Most About Pages Sound Professional and Still Miss the Point
You’ve probably seen About pages like these:
- A founder’s life story from childhood
- A list of team bios no one reads
- A vague mission statement full of buzzwords
- A paragraph that’s been untouched since the site went live
The problem? They don’t answer the real question in your reader’s mind:
“Is this the right fit for me?”
This post shows what your About page is probably missing and how to fix it to build trust, clarity, and connection.
What Your About Page Is Actually For
Hint: it’s not to tell your story.
A strong About page exists to:
- Show who your product/service is for
- Explain why you’re credible or different
- Humanize the business
- Remove buying hesitation
- Guide visitors to take the next step
It’s a conversion tool not a company biography.
What Most About Pages Get Wrong
- They start with the founder's resume
- They bury the “who this is for” message
- They focus on generic values (e.g., passion, excellence, innovation)
- They lack a CTA
- They read like a LinkedIn profile, not a website section
This isn’t about sharing everything, it's about sharing the right things in the right order.
What to Include Instead (And in What Order)
Here’s a proven structure for effective About page copy:
- Hook (1–2 sentences that speak to the reader’s challenge or goal)
- What you do (one clear line on your offer and audience)
- Why it matters (your philosophy or approach)
- Who you are (credentials, background, why you started this)
- Trust builders (logos, testimonials, “used by” statements)
- CTA (next step based on where they are in the funnel)
It’s about them, then you not the other way around.
Section 1: Lead With the Reader’s Reality
Bad example: We started our company in 2012 with a mission to simplify business software.
Better example: Most small teams feel buried under systems they don’t use.

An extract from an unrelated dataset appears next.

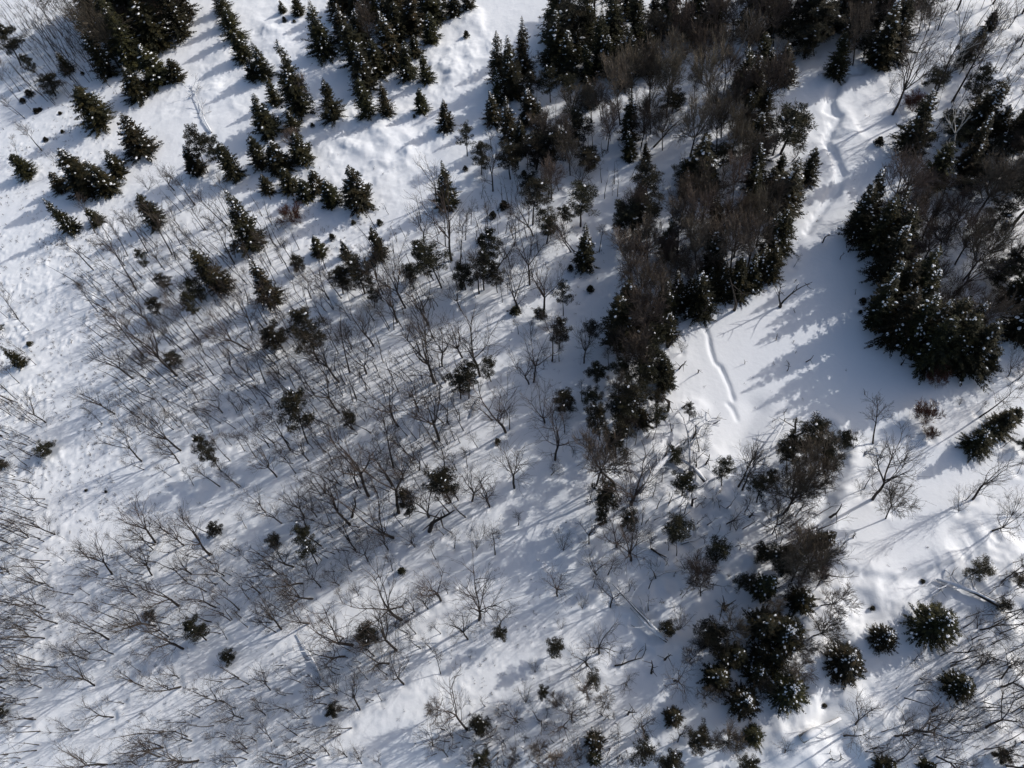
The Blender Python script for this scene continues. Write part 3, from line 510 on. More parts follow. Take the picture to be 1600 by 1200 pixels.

We help them simplify their tech stack without sacrificing performance.
Your reader needs to feel seen before they’ll care about your background.
Section 2: State What You Do In Plain Language
Skip the clever taglines.
Examples:
- We help solo founders turn their service into a productized offer.

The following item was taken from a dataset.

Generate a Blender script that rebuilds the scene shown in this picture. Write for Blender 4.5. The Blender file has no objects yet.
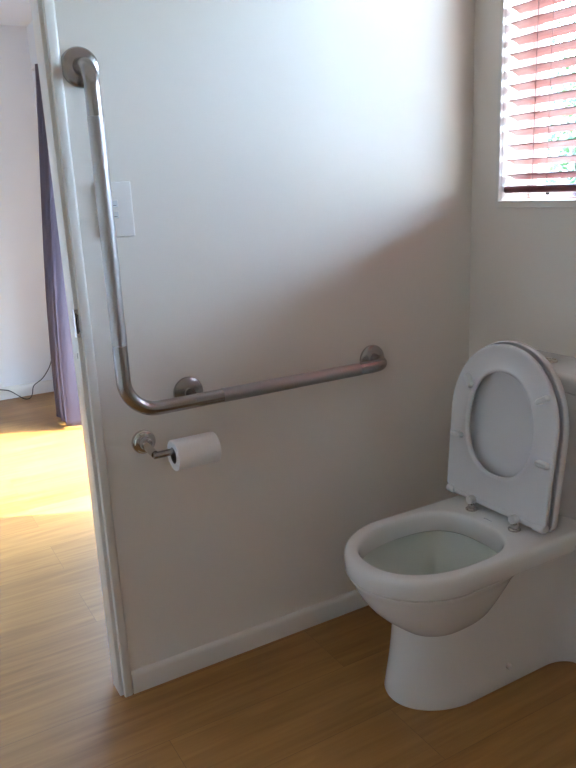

- We write conversion copy for fintech startups.
- We design mobile-first sites for service providers who hate complexity.
Be as specific as you are in your pitch deck or DMs. If it wouldn’t fit on a landing page headline, it’s probably too vague.
Section 3: Show Why You Approach Things Differently
This is where your philosophy goes, not your origin story.
What to include:
- The mistake most people make
- What you’ve learned from clients or projects
- The lens you apply to your work
- Your belief about what works (and what doesn’t)
This is your POV. It’s what turns a commodity service into a category of one.
Section 4: Humanize Without Oversharing

Write your “about us” section like you're having a conversation not submitting a bio.
Options:
- One paragraph about why you started this
- Your experience framed around client benefit
- A short timeline if relevant (no fluff)
- 1–2 photos (real ones, not headshots from 2010)
You don’t need to tell your whole story. You need to show what shaped your perspective.
Section 5: Add Trust Without Bragging
Trust comes from evidence not hype.
What you can include:
- Client logos (grayscale, uniform size)
- One or two short quotes (ideally with context)
- Stats: clients served, projects completed, average result
- Press features or podcasts (if relevant and real)
This shows you're established, not just passionate.
Section 6: End With a Clear CTA

Don’t let the page end cold.
Good About page CTAs:
- Start here
- Book a discovery call
- View pricing
- See our work
- Download the intro guide
If someone’s read this far, they’re warm. Don’t lose the momentum.
Optional Sections You Can Add (If Useful)
- Who this is not for (to filter leads)
- Values we operate by (but keep it short and real)
- What to expect when you work with us (quick 3-step visual)
- The team (only if they’re client-facing or strategic)
- Fun fact or quirks (optional, but useful for coaches or personality-led brands)
Use these to support the page not to fill space.
Common Mistakes to Avoid

- Using generic statements like “we’re passionate about helping clients succeed”
- Writing in the third person (unless you're a larger team)
- Including long bios with no relevance to the service
- Focusing too much on yourself and not enough on your reader
- Ending the page with nothing (no CTA, no next step)
Every line should earn trust or move the reader closer to action.
Conclusion: Your About Page Isn’t About You It’s About Earning the Next Click
The best About pages don’t overshare. They over-deliver on clarity.
They say:
- Who this is for
- Why the work matters
- What shaped your offer
- What happens next
If your About page still reads like a brand bio, it’s time to rewrite it. Not for SEO for trust, relevance, and conversion.